Sport imitates life

By Times Literary Supplement | Created at 2024-10-29 21:41:39 | Updated at 2024-10-30 09:20:33 6 days ago
Truth

When Arsenal played Leeds United at Elland Road on September 28, 2002, it was seen as a historic moment. Not because the visitors won the match 4-1 (a common enough occurrence), but because it was the first time an English team had fielded nine Black players. The moment had an “extra significance”, as Paul Gilroy writes in the essay that opens this collection, because it came just months after the Leeds players Lee Bowyer and Jonathan Woodgate had stood trial for the violent assault of a student, Sarfraz Najeib. (Bowyer was acquitted and Woodgate convicted of affray.) Black Arsenal collects a range of pieces about the football club’s historic relationship with the life and culture of Black Londoners, a relationship that became far more visible (and cordial) during the 1990s, as players such as Paul Davis, Michael Thomas, David Rocastle and Ian Wright “detonated” the racist assumptions of the late 1980s and early 1990s.

Alongside essays by professors of cultural studies, sociology, human geography and gender studies, including Gilroy, Les Back, Tariq Jazeel and Gail Lewis, are pieces of comparable weight and insight by the former players Wright and Davis.
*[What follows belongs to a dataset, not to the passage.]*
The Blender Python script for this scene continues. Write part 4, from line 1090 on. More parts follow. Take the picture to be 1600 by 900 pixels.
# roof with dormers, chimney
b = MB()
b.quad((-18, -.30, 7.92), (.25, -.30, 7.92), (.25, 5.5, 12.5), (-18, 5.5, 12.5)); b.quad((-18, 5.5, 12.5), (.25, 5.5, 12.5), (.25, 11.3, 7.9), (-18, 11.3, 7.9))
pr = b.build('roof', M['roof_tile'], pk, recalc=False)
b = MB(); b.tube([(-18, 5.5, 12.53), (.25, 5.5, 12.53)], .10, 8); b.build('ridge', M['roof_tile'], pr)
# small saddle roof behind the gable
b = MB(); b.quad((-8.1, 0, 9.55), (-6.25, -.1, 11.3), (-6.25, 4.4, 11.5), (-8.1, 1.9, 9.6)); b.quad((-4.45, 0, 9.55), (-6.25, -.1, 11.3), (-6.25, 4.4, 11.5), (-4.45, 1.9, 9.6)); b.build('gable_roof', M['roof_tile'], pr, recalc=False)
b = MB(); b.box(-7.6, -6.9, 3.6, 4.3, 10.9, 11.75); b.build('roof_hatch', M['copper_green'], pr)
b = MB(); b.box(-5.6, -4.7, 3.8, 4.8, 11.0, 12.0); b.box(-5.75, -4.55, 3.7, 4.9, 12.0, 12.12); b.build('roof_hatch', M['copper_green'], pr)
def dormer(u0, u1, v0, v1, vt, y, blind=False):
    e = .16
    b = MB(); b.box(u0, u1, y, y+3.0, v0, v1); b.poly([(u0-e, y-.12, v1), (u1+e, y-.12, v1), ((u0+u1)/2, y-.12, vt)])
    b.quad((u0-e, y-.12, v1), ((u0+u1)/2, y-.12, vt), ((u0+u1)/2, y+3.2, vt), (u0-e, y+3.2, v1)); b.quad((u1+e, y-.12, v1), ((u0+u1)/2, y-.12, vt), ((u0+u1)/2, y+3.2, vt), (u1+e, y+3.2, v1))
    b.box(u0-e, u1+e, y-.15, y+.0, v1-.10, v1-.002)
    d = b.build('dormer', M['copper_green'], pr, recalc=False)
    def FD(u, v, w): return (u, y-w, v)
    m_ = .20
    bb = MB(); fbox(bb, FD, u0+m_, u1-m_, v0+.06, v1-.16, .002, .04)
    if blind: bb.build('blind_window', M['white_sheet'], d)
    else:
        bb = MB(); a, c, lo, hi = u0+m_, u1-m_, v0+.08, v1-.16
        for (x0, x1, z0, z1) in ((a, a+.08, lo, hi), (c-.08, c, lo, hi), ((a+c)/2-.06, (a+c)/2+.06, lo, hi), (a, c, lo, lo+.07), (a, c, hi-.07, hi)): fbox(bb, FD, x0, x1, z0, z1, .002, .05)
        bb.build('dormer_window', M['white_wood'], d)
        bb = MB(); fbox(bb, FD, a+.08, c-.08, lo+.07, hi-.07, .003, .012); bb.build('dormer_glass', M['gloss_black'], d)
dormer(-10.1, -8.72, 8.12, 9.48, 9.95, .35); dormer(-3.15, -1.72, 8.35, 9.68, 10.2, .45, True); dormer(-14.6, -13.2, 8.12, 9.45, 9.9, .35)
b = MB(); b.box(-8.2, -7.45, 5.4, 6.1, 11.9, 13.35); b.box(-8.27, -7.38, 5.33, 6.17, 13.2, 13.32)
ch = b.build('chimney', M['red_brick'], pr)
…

But the concept of “Black Arsenal” is not solely about the players: as Gilroy argues, the battles against racism and fascism that defined the period had, for the most part, “occurred away from the pitch”. Much of the focus of the book is therefore on the club’s fans and the communities surrounding Arsenal’s successive stadiums, Highbury and the Emirates. Two of the most thought-provoking contributions are by Stardious Christie, who sells jerk and Caribbean food in Hornsey Road on matchdays, and Steven Davis, who was a maintenance worker at Highbury from 1999 to 2001.

The editors, Clive Chijioke Nwonka and Matthew Harle, write in their preface that the book is “an exploration, rather than a celebration”, yet reading Black Arsenal it is hard not to feel celebratory about the genuine multiculture that has evolved around the club, thanks not to the boardroom, but rather to the fans, the employees and the wider communities of Islington, Haringey and Hackney. While the formation of this “organic and convivial multiculture” has been gradual and complex, the emergence of Black Arsenal provides us with an important example of how sport in general and football in particular can reveal what Gilroy calls “a deeper kind of kinship” than the colour of one’s skin.